Their demand is based on a 2020 fact-finding judgement by a British court, which found that Sheikh Mohammad kidnapped his then 33-year-old daughter Sheikha Latifa in 2018 as she was trying to flee the emirate and seek asylum in the United States. 

According to University of Louisville law professor Sam Marcosson, Sheikha Latifa made it to international waters on a U.S. ship, when Emirati and Indian forces stormed the vessel and took her and the crew captive. She has not been heard from since.

Marcosson filed the complaint, which was compiled with help from law students in the Human Rights Advocacy Program, with Los Angeles-based attorney Lisa Bloom on Wednesday.

“It is time to ban Sheikh Mohammed, everyone associated with him, and Essential Quality from the Derby, the Oaks and all horseracing events in Kentucky. Surely as a country that believes in women’s rights and the sovereignty of the American flag that is the very least we can do,” Bloom wrote in a statement.

Marcosson and Bloom filed a similar complaint with the Kentucky Horse Racing Commission in 2019, when Sheikh Mohammed had a horse in the Oaks. The commission did not act then because they said there wasn’t enough evidence against the sheikh.
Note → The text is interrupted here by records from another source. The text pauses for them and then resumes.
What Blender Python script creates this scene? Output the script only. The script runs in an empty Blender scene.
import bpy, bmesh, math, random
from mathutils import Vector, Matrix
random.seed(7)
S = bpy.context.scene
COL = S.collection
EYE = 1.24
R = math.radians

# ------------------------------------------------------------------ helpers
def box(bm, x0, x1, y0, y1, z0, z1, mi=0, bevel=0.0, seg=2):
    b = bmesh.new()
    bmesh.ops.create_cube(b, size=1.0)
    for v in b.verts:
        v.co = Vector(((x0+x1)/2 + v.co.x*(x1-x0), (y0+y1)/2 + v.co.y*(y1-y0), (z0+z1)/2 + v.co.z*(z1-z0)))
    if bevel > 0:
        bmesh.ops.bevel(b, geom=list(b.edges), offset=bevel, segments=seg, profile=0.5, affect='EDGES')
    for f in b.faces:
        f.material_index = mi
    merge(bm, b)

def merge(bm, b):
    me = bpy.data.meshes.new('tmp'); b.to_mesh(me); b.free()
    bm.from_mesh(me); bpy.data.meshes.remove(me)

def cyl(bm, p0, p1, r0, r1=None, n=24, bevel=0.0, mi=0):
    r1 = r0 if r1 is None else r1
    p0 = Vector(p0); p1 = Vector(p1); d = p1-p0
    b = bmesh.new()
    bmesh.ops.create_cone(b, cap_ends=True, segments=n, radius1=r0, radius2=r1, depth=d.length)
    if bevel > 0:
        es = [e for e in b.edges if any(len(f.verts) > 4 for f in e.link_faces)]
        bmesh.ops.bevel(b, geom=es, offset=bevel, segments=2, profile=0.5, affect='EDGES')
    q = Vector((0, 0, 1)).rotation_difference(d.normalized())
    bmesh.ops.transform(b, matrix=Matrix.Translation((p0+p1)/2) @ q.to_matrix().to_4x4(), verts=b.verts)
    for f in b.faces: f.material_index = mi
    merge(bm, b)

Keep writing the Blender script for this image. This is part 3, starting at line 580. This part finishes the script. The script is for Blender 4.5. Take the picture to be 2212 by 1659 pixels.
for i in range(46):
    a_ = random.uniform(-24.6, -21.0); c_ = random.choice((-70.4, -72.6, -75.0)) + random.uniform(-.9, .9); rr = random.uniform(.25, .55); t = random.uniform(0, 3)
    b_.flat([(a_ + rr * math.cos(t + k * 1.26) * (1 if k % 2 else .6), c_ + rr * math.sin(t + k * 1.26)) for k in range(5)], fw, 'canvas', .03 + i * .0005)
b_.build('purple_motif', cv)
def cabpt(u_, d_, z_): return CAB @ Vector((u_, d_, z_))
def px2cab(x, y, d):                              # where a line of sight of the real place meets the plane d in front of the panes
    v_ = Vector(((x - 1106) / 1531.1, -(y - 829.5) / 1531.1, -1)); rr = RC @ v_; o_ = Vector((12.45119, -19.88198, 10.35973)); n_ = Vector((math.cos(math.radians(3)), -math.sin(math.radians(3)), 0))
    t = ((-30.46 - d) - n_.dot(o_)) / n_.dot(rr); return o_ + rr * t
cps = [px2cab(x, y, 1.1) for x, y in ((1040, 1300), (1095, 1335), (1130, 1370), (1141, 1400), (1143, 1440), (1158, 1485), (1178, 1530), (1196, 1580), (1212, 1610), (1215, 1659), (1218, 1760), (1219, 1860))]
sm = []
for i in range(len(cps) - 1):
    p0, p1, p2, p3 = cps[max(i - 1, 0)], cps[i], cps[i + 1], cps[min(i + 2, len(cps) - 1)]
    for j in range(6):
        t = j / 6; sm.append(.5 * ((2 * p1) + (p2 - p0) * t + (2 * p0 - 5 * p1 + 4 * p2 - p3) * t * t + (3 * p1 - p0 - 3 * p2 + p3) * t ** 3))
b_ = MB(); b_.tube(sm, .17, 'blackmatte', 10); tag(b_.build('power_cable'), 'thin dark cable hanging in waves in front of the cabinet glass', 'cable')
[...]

But last year’s British court ruling changes that, Marcosson said.

“The horse racing commission can’t and shouldn’t ignore the very important decision of the British court,” Marcosson told WFPL News.

He said the goal is to free Sheikha Latifa.

“We’re doing this because of a really blatant and unacceptable violation of human rights,” Marcosson said.

According to the activist attorneys, state law gives the Kentucky Horse Racing Commission the authority to ban individuals who threaten the integrity of racing, and can take actions to “dissipate any cloud of association with the undesirable.”

Marcosson said the commission has banned other people on allegations not related to horse racing, such as domestic violence, sexual assault and fraud against the federal government.

A commission spokesperson said they have received the complaint and that it’s currently under review. She said more information would be provided Thursday.

Representatives from the sheikh’s Lexington stables, Godolphin, did not immediately respond to a request for comment.